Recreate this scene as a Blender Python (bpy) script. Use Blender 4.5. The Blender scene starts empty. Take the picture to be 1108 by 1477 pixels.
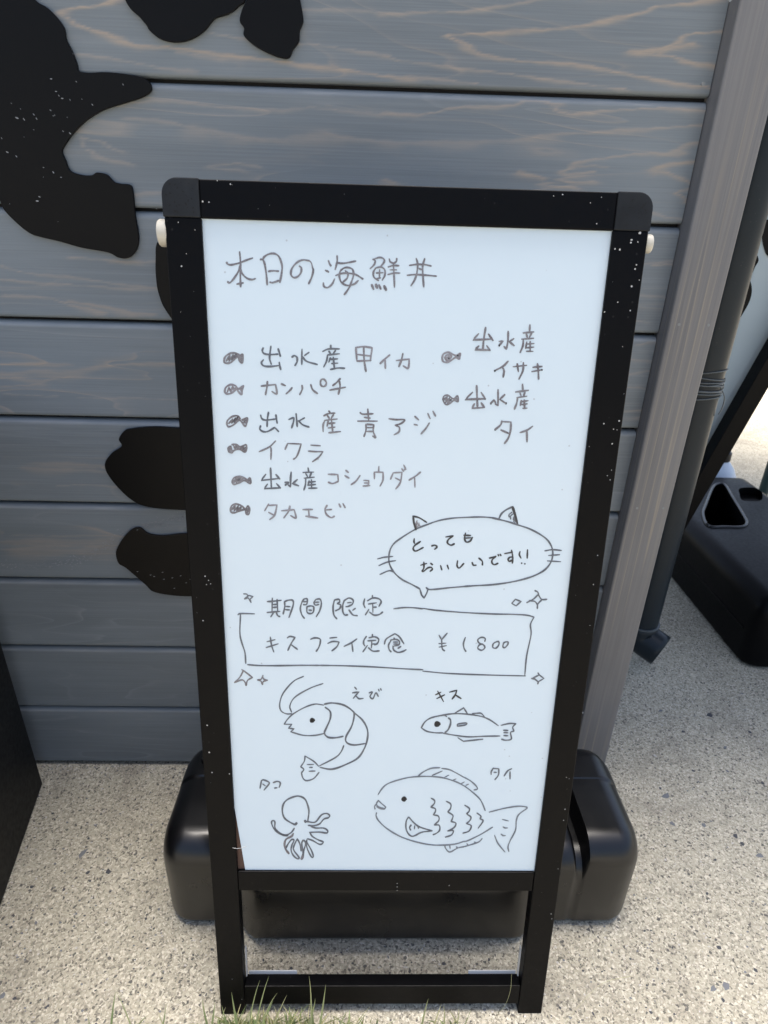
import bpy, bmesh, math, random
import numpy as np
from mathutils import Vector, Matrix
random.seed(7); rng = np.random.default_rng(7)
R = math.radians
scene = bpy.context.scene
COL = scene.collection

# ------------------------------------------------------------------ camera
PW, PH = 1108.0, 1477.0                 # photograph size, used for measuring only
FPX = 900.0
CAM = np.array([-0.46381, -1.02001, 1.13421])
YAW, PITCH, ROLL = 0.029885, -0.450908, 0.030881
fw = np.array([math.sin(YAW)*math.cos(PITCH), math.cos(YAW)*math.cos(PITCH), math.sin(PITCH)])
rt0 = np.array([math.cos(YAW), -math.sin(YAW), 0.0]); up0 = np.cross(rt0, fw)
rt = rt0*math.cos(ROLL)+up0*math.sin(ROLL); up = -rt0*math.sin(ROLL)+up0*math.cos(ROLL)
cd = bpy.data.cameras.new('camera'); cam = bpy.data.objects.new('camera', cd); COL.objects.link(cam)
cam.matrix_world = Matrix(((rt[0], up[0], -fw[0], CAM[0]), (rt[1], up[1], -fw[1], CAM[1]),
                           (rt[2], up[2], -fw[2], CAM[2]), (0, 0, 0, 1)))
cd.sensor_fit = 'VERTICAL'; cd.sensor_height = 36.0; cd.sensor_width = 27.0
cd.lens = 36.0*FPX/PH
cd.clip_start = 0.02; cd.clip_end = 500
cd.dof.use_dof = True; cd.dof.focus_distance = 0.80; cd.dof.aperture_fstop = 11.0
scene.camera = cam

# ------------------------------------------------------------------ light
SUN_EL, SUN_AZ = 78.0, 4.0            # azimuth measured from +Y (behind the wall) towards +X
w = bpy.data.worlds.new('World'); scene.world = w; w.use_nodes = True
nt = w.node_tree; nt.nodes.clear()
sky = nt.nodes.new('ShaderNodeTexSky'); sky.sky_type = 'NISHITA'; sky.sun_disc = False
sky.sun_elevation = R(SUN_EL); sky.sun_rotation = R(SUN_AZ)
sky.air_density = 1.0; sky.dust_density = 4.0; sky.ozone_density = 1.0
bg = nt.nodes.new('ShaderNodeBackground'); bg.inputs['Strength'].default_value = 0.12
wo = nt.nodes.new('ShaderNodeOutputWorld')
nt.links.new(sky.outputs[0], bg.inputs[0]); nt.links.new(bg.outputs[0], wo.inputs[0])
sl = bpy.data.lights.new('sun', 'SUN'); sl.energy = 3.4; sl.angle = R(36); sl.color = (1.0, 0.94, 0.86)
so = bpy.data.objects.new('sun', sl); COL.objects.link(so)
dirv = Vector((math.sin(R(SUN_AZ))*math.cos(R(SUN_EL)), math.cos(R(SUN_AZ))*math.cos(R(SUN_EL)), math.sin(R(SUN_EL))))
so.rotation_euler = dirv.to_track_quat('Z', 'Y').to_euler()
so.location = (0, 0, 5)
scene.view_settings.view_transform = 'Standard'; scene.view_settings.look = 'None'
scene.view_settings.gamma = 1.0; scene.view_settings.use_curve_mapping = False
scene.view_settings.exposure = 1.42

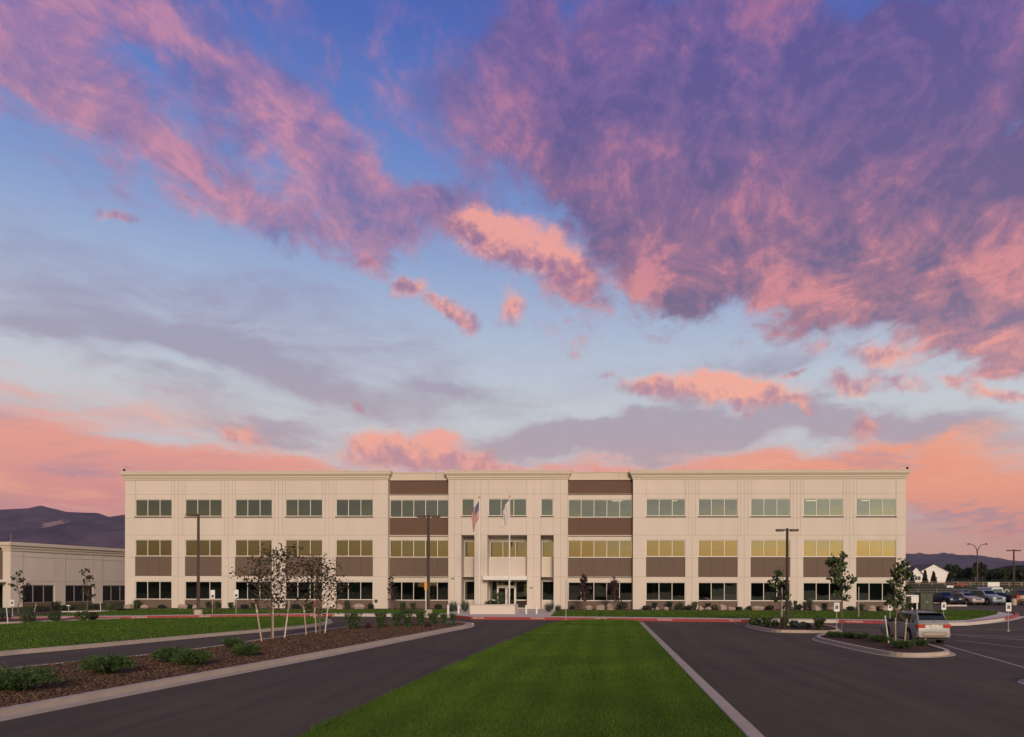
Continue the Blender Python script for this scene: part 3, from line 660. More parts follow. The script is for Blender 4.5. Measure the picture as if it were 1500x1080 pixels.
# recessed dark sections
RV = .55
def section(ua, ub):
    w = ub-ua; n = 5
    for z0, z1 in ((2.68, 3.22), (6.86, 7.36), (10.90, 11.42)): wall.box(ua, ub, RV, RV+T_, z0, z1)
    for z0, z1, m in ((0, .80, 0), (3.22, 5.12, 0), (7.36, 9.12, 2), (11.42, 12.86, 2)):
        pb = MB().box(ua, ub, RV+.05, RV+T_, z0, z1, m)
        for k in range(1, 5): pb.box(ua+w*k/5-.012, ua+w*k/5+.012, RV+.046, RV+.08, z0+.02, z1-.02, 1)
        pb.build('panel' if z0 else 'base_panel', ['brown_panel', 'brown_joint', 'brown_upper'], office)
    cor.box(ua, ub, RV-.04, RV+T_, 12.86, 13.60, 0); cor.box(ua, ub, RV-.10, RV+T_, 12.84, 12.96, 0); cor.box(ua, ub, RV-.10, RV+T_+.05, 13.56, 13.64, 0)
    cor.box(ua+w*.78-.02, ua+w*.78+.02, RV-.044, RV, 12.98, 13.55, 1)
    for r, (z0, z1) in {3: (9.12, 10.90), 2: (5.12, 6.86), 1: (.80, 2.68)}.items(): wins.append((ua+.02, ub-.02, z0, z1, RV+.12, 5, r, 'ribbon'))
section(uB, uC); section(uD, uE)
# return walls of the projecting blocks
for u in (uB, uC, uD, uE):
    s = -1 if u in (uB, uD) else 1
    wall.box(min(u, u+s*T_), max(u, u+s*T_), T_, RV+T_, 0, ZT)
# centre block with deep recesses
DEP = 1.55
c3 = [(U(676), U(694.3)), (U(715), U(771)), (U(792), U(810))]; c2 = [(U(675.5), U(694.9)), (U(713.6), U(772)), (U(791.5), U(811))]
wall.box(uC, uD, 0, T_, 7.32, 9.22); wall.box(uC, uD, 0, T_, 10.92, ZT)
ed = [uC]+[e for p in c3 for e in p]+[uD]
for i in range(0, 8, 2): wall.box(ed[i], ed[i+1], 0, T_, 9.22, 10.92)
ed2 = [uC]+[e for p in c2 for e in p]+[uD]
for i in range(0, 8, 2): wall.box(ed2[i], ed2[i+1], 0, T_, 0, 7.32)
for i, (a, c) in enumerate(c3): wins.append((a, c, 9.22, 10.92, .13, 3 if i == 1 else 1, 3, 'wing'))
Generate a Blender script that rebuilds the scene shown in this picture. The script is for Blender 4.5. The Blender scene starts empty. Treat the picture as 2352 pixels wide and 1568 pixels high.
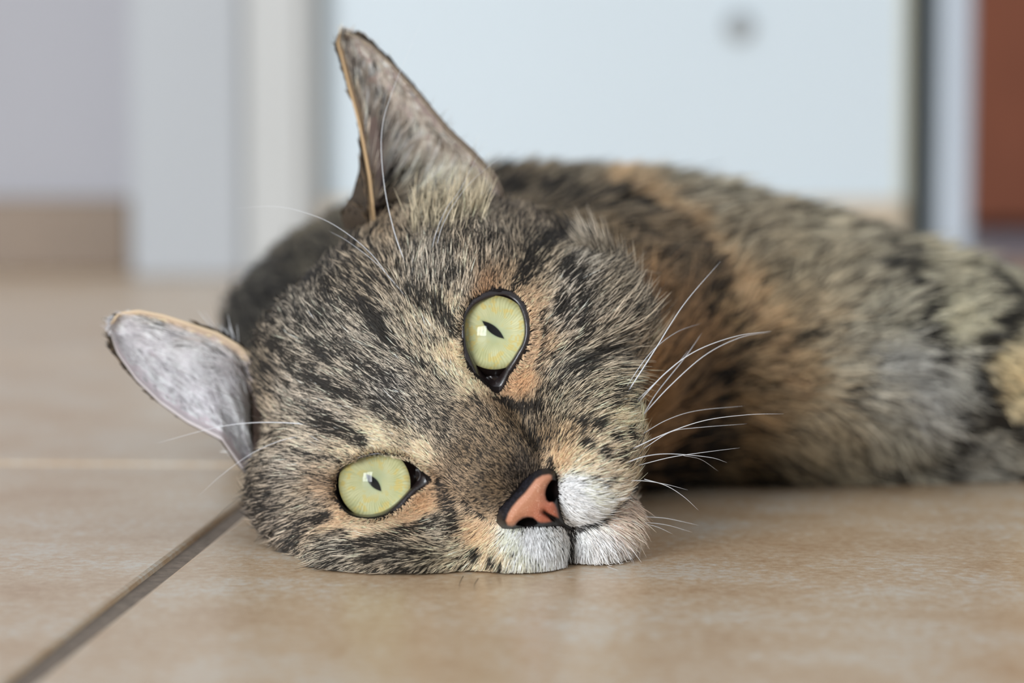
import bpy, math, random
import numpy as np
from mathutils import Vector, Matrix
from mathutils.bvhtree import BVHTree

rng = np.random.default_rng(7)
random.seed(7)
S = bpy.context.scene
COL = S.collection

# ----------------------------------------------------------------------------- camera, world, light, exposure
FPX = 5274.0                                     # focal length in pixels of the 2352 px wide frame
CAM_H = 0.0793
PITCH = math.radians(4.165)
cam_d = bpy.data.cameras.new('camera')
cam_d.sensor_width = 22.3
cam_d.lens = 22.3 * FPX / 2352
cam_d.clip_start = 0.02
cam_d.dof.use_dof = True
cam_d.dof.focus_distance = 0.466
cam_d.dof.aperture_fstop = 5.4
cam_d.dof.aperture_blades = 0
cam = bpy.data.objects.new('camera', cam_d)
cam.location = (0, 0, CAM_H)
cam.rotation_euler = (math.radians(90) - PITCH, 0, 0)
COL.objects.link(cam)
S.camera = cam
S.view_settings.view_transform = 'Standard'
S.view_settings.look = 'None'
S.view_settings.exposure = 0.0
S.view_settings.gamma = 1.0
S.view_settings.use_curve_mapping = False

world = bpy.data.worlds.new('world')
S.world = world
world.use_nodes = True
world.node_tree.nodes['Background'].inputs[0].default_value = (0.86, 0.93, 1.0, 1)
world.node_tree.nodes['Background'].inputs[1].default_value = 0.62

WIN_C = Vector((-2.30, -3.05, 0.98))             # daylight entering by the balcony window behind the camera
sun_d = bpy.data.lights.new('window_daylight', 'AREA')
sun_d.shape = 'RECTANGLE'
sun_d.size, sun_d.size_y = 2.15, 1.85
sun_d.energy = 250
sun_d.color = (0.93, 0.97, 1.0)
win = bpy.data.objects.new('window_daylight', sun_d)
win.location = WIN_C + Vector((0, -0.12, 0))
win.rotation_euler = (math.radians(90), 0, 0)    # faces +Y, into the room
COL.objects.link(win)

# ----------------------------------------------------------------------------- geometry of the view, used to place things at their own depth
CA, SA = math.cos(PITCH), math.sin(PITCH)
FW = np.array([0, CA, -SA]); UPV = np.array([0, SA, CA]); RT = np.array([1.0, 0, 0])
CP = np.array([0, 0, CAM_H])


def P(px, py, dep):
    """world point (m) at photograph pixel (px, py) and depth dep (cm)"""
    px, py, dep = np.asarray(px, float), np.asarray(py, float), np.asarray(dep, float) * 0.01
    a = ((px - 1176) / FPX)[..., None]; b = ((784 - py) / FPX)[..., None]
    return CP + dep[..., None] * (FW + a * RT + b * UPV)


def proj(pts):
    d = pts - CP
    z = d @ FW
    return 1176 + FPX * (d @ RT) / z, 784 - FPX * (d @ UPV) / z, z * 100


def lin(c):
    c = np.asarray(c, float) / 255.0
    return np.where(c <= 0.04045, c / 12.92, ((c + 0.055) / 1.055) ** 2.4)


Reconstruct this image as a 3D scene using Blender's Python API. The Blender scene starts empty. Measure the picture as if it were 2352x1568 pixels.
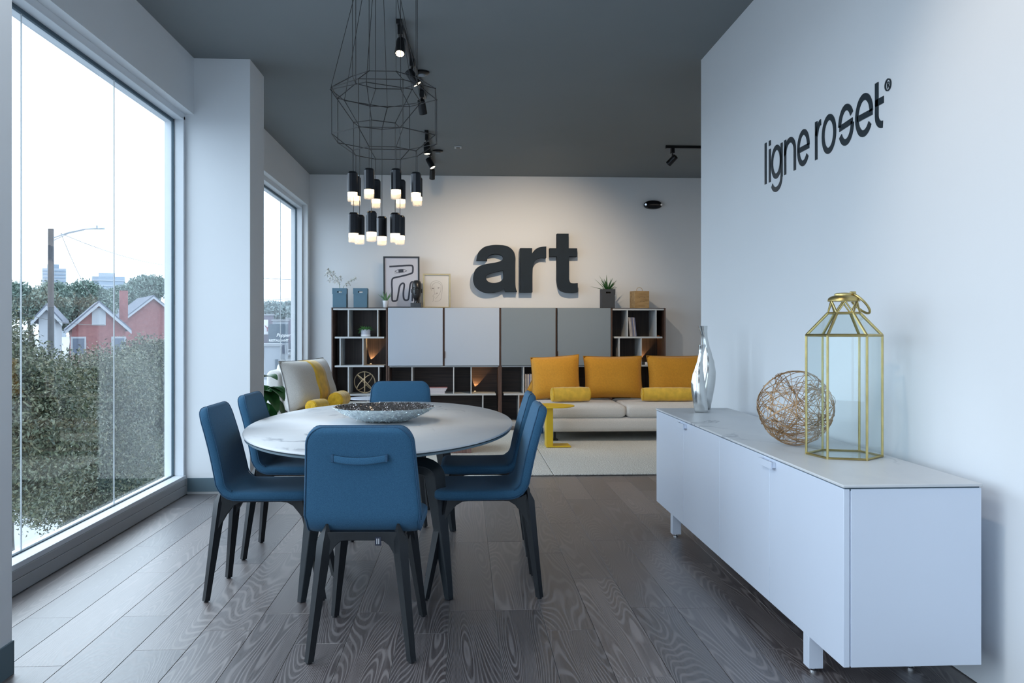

__________

### WHAT YOU HAVE TO DO
Write out again exactly the lines from the start of the data above through the line containing "COL = scene.collection", inclusive, excluding any pictures.

### SOLUTION FOR THIS PROBLEM
Recreate this scene as a Blender Python (bpy) script. Use Blender 4.5. The Blender scene starts empty. Take the picture to be 1108 by 1477 pixels.
import bpy, bmesh, math, random
import numpy as np
from mathutils import Vector, Matrix
random.seed(7); rng = np.random.default_rng(7)
R = math.radians
scene = bpy.context.scene
COL = scene.collection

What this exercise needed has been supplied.